Task to complete
In the listing that follows, count each line where the word "picture" appears; write nothing but the count.

━━━━━━━━━━━━━━━━━━━━━━━━━━━━━━

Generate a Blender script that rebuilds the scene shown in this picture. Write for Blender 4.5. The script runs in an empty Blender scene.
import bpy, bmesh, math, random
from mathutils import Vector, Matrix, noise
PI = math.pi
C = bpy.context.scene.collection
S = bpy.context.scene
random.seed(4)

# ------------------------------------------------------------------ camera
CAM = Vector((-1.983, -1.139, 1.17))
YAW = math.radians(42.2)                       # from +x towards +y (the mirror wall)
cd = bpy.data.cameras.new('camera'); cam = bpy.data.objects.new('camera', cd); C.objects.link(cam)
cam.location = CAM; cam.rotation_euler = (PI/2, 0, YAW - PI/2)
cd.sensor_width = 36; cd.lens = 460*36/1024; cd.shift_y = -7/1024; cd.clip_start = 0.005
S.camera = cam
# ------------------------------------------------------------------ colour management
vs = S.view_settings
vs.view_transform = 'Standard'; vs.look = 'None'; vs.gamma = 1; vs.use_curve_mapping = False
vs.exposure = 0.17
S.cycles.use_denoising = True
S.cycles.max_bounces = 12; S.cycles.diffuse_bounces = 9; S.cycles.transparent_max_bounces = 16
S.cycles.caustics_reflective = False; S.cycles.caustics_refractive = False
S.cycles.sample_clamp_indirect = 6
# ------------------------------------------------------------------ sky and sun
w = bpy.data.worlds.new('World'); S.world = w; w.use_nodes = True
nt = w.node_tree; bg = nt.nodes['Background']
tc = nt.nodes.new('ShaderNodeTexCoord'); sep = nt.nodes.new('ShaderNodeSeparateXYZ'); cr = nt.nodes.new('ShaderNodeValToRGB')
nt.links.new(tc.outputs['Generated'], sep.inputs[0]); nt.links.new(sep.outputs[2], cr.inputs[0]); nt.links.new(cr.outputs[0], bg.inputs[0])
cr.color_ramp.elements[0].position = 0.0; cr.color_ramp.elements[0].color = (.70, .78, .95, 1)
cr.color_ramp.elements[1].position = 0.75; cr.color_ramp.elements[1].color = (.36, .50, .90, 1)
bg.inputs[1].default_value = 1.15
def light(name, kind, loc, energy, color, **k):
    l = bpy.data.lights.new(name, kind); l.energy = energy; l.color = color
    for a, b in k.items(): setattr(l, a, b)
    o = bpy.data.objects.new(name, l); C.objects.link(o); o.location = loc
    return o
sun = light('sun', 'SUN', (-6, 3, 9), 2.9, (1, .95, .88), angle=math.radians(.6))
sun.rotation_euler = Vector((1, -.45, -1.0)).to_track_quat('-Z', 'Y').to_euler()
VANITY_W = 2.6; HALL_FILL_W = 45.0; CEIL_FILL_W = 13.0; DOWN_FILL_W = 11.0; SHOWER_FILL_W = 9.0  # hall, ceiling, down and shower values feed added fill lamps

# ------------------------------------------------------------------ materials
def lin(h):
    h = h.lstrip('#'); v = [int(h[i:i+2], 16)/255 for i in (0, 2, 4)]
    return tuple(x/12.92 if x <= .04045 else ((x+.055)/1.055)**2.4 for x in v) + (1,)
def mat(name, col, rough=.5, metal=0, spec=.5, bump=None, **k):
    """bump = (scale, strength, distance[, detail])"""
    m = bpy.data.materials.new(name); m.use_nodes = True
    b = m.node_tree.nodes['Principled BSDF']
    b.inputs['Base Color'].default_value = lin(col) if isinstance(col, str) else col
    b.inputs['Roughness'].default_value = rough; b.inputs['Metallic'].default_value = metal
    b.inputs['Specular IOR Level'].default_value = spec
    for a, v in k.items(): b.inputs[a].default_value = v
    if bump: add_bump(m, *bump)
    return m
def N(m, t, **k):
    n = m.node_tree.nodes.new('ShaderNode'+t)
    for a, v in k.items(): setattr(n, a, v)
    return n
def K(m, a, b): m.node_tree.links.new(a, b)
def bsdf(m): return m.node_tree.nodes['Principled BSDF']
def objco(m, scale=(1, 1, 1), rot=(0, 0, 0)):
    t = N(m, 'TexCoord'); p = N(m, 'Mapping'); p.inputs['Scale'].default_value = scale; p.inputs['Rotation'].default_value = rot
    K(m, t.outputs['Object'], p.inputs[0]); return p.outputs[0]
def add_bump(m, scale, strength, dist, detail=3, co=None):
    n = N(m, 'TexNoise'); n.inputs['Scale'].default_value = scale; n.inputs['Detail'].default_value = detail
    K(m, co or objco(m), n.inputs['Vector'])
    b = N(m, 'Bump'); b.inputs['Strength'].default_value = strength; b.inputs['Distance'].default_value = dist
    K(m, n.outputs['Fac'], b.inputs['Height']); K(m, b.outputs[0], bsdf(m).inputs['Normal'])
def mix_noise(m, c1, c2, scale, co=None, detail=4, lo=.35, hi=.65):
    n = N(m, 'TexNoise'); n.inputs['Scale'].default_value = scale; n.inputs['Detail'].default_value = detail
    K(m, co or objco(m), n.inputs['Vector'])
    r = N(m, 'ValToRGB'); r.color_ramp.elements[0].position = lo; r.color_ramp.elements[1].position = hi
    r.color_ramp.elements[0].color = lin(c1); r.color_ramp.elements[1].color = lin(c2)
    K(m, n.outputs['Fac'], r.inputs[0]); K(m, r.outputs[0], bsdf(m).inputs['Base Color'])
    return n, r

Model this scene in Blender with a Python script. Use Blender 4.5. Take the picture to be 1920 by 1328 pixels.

━━━━━━━━━━━━━━━━━━━━━━━━━━━━━━

Result
2